Moïse et le monothéisme est le dernier texte écrit par
Freud. Il dut le reprendre à trois reprises et ne présente pas une forme classiquement achevée.
Freud mena une ultime lutte contre l'autocensure et le besoin de l'homme de se forger des certitudes à peine confortables dans un contexte historique qui, en 1938, n'était pas favorable à l'accueil d'une réflexion sur l'origine du judaïsme en particulier – mais du monothéisme, en général.
Continuant d'user du mythe du meurtre du père de
Totem et tabou,
Freud avance l'hypothèse que la naissance du monothéisme, soit l'exaltation d'une figure d'un Dieu tout-puissant, constitue l'après-coup du traumatisme du meurtre du père – le retour du refoulé. le mythe du meurtre du père sert à désigner le processus de résolution du complexe d'Oedipe : l'accès à la loi du signifiant, l'instauration de la tiercéité comme clé de voûte de tout lien duel. le père mort serait Moïse.

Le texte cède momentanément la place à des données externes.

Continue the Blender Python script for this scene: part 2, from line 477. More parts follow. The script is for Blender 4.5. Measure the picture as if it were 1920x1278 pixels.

En s'appuyant notamment sur les travaux d'
Eduard Meyer et de
James Henry Breasted,
Freud suggère que Moïse était un égyptien proche d'Ikhnaton, le premier pharaon proposant un culte monothéiste dans la religion d'Aton. Après le meurtre d'Ikhnaton, il aurait continué à diffuser la religion d'Aton bien qu'elle fût alors rejetée par les Egyptiens. A ce point,
Freud remarque quelques incohérences dans les textes à propos de l'évolution de cette religion. le Yahvé qui se présente semble en effet s'éloigner significativement des conceptions éthiques de la religion monothéiste prônée par Ikhnaton et Moïse l'Egyptien. En s'appuyant toujours sur les travaux de ses prédécesseurs,
Freud suggère que le nom de Moïse représenta deux hommes : le Moïse d'Egypte, qui finit par être assassiné par son peuple qui ne voulait plus endurer les exigences de la religion monothéiste, et Moïse le Midianite qui ne foula jamais le sol de l'Egypte et qui ignorait totalement Aton. « Afin de permettre la fusion de deux personnages, il fallut que la tradition et la légende transférassent à Midian le Moïse égyptien. »
Entre temps, le peuple juif avait abandonné la religion d'Aton enseignée par Moïse l'Egyptien et avait adopté le culte d'un autre dieu assez proche du Baal des peuples voisins. « Mais la religion de Moïse bien que disparue avait laissé des traces, une sorte de souvenir et demeurait, tradition sans doute obscurcie et déformée, tradition d'un grand passé qui continuait à agir dans l'ombre et qui, peu à peu, prit, sur les esprits, un empire de plus en plus grand, pour arriver finalement à transformer le dieu Jahvé en dieu de Moïse et pour rappeler à la vie une religion que ce dernier avait instaurée de longs siècles auparavant et qui avait ensuite été abandonnée. »
Le refoulé du meurtre du père se manifeste alors, générant un sentiment de culpabilité et un besoin de châtiment à l'origine des transports d'ascétisme et des exigences de la loi. « Les Juifs s'imposaient constamment de nouveaux renoncements instinctuels et parvenaient, par ce moyen, tout au moins en théorie et en doctrine, à atteindre des sommets éthiques inaccessibles aux autres peuples de l'antiquité. » le monothéisme plus tardif que fut le christianisme tenta de racheter le meurtre originel du père par le sacrifice ultime de la plus haute personne, le Christ, afin que les hommes s'estiment acquittés d'une dette pourtant structurellement impayable. Evidemment, le christianisme n'évite pas pour autant le sentiment de culpabilité, l'ascétisme, les exigences et les châtiments ne disparaissant point miraculeusement, et le souvenir du sacrifice étant sans cesse revivifié dans la messe.
Moïse et le monothéisme constitue un mythe freudien supplémentaire qui permet de donner vie et forme à des processus structurels autrement moins tragiques d'un point de vue mythologique puisqu'il s'agit surtout de la résolution du complexe d'Oedipe, soit du passage de la soumission à une autorité extérieure identifiée (la figure paternelle) à l'intégration de cette autorité sous la forme de la Loi, si bien que la figure paternelle n'est plus nécessaire à en être le support : ainsi le meurtre du père engendre-t-il la loi ; ainsi la Loi est-elle le souvenir du père mort. Dans « le besoin d'avouer »,
Theodor Reik reprendra ce principe pour décrire à un niveau plus individuel la résolution du complexe d'Oedipe en lien avec le sentiment de culpabilité inconscient, le besoin de punition et la compulsion d'aveu.
Avec cet essai,
Freud christianise en quelque sorte le judaïsme, lui reconnaissant la possibilité d'avoir pu se passer du père à condition de savoir s'en servir.